• **Aim**: Repeat the listing in full, preserving every character.

#####

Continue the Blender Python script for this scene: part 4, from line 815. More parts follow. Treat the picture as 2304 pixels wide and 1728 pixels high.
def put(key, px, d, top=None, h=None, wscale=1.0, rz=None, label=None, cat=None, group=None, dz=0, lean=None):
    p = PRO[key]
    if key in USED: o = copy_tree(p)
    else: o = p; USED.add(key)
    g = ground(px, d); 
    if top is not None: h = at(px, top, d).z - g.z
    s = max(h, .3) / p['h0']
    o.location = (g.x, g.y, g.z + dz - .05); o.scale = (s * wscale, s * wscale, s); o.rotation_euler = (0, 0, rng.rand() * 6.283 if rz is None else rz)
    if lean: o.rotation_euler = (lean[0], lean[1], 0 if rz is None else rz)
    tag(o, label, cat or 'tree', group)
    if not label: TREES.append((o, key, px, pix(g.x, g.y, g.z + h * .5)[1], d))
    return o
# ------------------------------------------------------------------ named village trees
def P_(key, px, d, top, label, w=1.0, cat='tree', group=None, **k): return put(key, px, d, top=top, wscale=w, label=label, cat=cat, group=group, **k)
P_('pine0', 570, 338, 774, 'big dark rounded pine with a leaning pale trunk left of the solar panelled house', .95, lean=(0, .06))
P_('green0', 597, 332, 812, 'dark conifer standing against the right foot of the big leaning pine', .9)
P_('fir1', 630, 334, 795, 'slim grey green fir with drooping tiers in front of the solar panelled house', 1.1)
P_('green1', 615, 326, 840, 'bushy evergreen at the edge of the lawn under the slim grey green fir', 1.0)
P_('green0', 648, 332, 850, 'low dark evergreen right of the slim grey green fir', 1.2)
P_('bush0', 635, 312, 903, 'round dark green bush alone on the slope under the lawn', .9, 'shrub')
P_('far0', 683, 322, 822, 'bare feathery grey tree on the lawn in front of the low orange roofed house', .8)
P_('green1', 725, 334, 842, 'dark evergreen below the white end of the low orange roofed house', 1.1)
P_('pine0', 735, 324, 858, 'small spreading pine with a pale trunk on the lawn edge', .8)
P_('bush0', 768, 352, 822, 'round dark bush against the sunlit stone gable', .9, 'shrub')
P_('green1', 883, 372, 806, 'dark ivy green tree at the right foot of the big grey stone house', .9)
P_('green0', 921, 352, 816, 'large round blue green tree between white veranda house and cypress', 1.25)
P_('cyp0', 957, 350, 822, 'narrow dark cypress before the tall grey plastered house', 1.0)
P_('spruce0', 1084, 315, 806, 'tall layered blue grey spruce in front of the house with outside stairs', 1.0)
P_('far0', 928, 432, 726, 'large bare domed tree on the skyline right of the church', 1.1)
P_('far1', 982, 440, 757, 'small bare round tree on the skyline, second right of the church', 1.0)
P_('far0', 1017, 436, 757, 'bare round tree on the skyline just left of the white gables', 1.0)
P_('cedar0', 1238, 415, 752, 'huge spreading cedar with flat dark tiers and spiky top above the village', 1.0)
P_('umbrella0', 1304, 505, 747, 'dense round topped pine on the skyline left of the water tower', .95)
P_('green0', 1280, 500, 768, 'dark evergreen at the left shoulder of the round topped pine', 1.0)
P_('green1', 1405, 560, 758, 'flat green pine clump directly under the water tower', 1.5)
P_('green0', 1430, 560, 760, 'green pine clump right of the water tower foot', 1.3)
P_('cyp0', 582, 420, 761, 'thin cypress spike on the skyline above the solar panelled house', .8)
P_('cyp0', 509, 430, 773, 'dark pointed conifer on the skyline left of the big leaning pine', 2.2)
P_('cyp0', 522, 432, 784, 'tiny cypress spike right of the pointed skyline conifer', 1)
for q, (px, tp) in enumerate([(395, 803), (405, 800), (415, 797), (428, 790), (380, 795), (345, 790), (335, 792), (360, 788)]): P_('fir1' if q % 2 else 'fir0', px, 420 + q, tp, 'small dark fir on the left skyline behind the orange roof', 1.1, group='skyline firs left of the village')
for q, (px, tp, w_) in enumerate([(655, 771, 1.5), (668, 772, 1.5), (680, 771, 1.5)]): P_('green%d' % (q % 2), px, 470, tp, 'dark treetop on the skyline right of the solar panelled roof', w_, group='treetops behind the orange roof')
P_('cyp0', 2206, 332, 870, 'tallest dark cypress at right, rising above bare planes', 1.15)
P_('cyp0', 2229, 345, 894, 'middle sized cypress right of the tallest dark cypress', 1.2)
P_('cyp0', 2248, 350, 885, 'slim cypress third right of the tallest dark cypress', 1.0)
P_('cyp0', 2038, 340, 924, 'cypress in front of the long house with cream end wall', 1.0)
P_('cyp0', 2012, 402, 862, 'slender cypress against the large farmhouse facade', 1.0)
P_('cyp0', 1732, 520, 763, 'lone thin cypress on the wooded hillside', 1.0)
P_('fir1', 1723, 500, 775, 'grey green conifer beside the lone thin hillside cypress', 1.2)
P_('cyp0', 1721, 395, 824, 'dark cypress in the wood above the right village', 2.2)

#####

• **Response below**:
Continue the Blender Python script for this scene: part 4, from line 815. More parts follow. Treat the picture as 2304 pixels wide and 1728 pixels high.
def put(key, px, d, top=None, h=None, wscale=1.0, rz=None, label=None, cat=None, group=None, dz=0, lean=None):
    p = PRO[key]
    if key in USED: o = copy_tree(p)
    else: o = p; USED.add(key)
    g = ground(px, d); 
    if top is not None: h = at(px, top, d).z - g.z
    s = max(h, .3) / p['h0']
    o.location = (g.x, g.y, g.z + dz - .05); o.scale = (s * wscale, s * wscale, s); o.rotation_euler = (0, 0, rng.rand() * 6.283 if rz is None else rz)
    if lean: o.rotation_euler = (lean[0], lean[1], 0 if rz is None else rz)
    tag(o, label, cat or 'tree', group)
    if not label: TREES.append((o, key, px, pix(g.x, g.y, g.z + h * .5)[1], d))
    return o
# ------------------------------------------------------------------ named village trees
def P_(key, px, d, top, label, w=1.0, cat='tree', group=None, **k): return put(key, px, d, top=top, wscale=w, label=label, cat=cat, group=group, **k)
P_('pine0', 570, 338, 774, 'big dark rounded pine with a leaning pale trunk left of the solar panelled house', .95, lean=(0, .06))
P_('green0', 597, 332, 812, 'dark conifer standing against the right foot of the big leaning pine', .9)
P_('fir1', 630, 334, 795, 'slim grey green fir with drooping tiers in front of the solar panelled house', 1.1)
P_('green1', 615, 326, 840, 'bushy evergreen at the edge of the lawn under the slim grey green fir', 1.0)
P_('green0', 648, 332, 850, 'low dark evergreen right of the slim grey green fir', 1.2)
P_('bush0', 635, 312, 903, 'round dark green bush alone on the slope under the lawn', .9, 'shrub')
P_('far0', 683, 322, 822, 'bare feathery grey tree on the lawn in front of the low orange roofed house', .8)
P_('green1', 725, 334, 842, 'dark evergreen below the white end of the low orange roofed house', 1.1)
P_('pine0', 735, 324, 858, 'small spreading pine with a pale trunk on the lawn edge', .8)
P_('bush0', 768, 352, 822, 'round dark bush against the sunlit stone gable', .9, 'shrub')
P_('green1', 883, 372, 806, 'dark ivy green tree at the right foot of the big grey stone house', .9)
P_('green0', 921, 352, 816, 'large round blue green tree between white veranda house and cypress', 1.25)
P_('cyp0', 957, 350, 822, 'narrow dark cypress before the tall grey plastered house', 1.0)
P_('spruce0', 1084, 315, 806, 'tall layered blue grey spruce in front of the house with outside stairs', 1.0)
P_('far0', 928, 432, 726, 'large bare domed tree on the skyline right of the church', 1.1)
P_('far1', 982, 440, 757, 'small bare round tree on the skyline, second right of the church', 1.0)
P_('far0', 1017, 436, 757, 'bare round tree on the skyline just left of the white gables', 1.0)
P_('cedar0', 1238, 415, 752, 'huge spreading cedar with flat dark tiers and spiky top above the village', 1.0)
P_('umbrella0', 1304, 505, 747, 'dense round topped pine on the skyline left of the water tower', .95)
P_('green0', 1280, 500, 768, 'dark evergreen at the left shoulder of the round topped pine', 1.0)
P_('green1', 1405, 560, 758, 'flat green pine clump directly under the water tower', 1.5)
P_('green0', 1430, 560, 760, 'green pine clump right of the water tower foot', 1.3)
P_('cyp0', 582, 420, 761, 'thin cypress spike on the skyline above the solar panelled house', .8)
P_('cyp0', 509, 430, 773, 'dark pointed conifer on the skyline left of the big leaning pine', 2.2)
P_('cyp0', 522, 432, 784, 'tiny cypress spike right of the pointed skyline conifer', 1)
for q, (px, tp) in enumerate([(395, 803), (405, 800), (415, 797), (428, 790), (380, 795), (345, 790), (335, 792), (360, 788)]): P_('fir1' if q % 2 else 'fir0', px, 420 + q, tp, 'small dark fir on the left skyline behind the orange roof', 1.1, group='skyline firs left of the village')
for q, (px, tp, w_) in enumerate([(655, 771, 1.5), (668, 772, 1.5), (680, 771, 1.5)]): P_('green%d' % (q % 2), px, 470, tp, 'dark treetop on the skyline right of the solar panelled roof', w_, group='treetops behind the orange roof')
P_('cyp0', 2206, 332, 870, 'tallest dark cypress at right, rising above bare planes', 1.15)
P_('cyp0', 2229, 345, 894, 'middle sized cypress right of the tallest dark cypress', 1.2)
P_('cyp0', 2248, 350, 885, 'slim cypress third right of the tallest dark cypress', 1.0)
P_('cyp0', 2038, 340, 924, 'cypress in front of the long house with cream end wall', 1.0)
P_('cyp0', 2012, 402, 862, 'slender cypress against the large farmhouse facade', 1.0)
P_('cyp0', 1732, 520, 763, 'lone thin cypress on the wooded hillside', 1.0)
P_('fir1', 1723, 500, 775, 'grey green conifer beside the lone thin hillside cypress', 1.2)
P_('cyp0', 1721, 395, 824, 'dark cypress in the wood above the right village', 2.2)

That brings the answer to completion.